── SOURCE DATA

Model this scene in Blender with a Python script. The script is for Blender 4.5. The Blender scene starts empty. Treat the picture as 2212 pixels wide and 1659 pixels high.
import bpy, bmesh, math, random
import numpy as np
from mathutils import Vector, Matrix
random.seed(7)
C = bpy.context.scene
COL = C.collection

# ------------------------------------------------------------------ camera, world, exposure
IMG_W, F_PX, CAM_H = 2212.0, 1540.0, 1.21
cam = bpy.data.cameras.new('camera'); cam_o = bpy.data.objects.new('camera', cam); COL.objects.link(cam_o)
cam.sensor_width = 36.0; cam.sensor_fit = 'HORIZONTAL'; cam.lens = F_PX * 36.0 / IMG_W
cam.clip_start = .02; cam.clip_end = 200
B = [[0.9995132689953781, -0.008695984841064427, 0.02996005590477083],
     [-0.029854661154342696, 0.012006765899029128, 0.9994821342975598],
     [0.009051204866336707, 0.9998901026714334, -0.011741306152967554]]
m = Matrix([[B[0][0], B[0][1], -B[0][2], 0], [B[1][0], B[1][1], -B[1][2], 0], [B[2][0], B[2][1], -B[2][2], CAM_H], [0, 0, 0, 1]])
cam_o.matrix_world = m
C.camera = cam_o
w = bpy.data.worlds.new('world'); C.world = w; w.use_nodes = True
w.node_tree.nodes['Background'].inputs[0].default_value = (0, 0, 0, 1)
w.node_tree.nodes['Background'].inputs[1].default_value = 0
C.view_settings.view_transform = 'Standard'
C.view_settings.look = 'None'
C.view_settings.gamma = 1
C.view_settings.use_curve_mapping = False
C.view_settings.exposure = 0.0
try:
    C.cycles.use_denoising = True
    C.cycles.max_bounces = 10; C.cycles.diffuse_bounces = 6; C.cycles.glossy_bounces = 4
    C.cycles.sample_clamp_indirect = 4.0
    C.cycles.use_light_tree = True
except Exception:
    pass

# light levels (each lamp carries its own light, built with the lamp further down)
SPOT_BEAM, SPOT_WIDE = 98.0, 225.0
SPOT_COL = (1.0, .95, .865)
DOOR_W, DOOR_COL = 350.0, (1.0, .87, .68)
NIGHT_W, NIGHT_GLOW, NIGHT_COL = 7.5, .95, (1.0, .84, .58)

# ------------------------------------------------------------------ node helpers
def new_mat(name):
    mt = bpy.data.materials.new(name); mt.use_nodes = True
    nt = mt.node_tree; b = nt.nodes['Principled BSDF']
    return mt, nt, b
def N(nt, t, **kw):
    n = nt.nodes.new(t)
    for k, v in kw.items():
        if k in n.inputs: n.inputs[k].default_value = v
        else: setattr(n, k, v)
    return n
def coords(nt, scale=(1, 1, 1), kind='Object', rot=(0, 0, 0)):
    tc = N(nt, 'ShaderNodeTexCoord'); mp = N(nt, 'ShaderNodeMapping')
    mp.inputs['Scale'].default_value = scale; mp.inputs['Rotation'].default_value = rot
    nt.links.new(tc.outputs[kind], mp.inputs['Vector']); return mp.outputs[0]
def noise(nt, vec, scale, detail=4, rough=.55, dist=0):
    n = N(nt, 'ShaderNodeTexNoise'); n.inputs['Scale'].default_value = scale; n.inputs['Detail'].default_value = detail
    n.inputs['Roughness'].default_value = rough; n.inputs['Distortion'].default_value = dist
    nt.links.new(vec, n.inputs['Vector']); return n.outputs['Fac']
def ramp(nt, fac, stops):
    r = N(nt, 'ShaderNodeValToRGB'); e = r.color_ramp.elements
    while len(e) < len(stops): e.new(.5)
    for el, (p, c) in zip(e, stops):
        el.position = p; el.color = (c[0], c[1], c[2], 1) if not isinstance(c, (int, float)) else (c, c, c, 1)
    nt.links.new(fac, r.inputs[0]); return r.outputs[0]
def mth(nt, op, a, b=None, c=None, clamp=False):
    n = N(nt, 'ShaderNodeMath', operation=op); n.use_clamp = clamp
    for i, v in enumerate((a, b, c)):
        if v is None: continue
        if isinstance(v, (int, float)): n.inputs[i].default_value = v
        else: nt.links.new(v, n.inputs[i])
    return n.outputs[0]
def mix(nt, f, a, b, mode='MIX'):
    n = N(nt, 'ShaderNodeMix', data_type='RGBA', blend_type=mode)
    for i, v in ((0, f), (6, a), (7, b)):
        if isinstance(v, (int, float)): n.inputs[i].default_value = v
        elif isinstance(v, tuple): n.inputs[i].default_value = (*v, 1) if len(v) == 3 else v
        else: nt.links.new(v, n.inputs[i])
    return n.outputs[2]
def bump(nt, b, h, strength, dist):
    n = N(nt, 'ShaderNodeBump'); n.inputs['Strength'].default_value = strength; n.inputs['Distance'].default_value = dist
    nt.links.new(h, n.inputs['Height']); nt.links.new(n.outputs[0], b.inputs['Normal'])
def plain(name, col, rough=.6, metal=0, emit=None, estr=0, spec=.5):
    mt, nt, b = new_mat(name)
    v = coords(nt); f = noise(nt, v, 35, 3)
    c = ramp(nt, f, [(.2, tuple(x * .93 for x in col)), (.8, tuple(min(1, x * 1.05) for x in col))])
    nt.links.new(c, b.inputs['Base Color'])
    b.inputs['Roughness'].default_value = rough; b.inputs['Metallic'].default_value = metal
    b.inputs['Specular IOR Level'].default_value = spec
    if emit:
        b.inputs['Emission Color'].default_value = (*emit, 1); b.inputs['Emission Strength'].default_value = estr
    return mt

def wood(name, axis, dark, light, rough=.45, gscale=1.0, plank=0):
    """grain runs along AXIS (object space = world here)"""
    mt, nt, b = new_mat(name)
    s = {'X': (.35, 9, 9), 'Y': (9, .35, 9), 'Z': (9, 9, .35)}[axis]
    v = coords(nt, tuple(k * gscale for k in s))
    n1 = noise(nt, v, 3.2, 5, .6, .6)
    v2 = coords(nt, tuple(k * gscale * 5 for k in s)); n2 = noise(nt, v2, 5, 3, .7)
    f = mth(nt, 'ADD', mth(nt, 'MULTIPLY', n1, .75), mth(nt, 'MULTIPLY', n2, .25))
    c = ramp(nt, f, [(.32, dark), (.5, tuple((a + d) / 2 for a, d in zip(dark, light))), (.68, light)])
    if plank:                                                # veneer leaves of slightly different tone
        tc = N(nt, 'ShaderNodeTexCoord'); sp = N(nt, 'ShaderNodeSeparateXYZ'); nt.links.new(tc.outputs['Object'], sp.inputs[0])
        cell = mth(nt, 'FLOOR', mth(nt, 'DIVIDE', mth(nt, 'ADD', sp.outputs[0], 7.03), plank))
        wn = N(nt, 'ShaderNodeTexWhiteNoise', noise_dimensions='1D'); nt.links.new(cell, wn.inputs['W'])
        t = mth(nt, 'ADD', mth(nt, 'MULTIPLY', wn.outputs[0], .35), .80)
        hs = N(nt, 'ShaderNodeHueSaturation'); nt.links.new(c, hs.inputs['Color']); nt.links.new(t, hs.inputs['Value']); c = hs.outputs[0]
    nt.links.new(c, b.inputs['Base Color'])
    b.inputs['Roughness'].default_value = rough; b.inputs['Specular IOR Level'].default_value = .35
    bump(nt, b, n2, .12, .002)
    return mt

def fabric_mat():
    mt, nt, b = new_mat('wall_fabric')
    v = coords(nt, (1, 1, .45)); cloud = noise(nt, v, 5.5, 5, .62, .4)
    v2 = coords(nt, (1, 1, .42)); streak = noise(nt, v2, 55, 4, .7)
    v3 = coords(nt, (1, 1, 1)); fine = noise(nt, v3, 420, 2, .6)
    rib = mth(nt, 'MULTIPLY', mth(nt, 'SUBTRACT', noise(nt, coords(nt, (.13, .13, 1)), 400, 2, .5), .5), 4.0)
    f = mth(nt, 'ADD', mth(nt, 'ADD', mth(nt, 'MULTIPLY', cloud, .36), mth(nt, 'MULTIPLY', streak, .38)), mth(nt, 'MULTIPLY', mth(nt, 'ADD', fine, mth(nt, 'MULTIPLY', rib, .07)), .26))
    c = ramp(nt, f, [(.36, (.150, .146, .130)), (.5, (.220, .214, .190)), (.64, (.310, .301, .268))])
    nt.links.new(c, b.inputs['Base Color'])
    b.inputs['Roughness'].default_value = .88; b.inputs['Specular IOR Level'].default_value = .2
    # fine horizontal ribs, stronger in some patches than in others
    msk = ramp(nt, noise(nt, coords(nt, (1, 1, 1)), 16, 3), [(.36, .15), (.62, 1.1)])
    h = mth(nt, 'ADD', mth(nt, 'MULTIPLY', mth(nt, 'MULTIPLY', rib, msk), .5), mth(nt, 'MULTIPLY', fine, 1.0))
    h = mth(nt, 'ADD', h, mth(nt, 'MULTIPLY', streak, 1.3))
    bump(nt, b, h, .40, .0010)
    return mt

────

◆ **WORK TO COMPLETE**:
Emit, unaltered, the lines from the top of the listing down through the line that holds "COL = C.collection"; emit nothing else.

◆ **EXERCISE SOLUTION**:
Model this scene in Blender with a Python script. The script is for Blender 4.5. The Blender scene starts empty. Treat the picture as 2212 pixels wide and 1659 pixels high.
import bpy, bmesh, math, random
import numpy as np
from mathutils import Vector, Matrix
random.seed(7)
C = bpy.context.scene
COL = C.collection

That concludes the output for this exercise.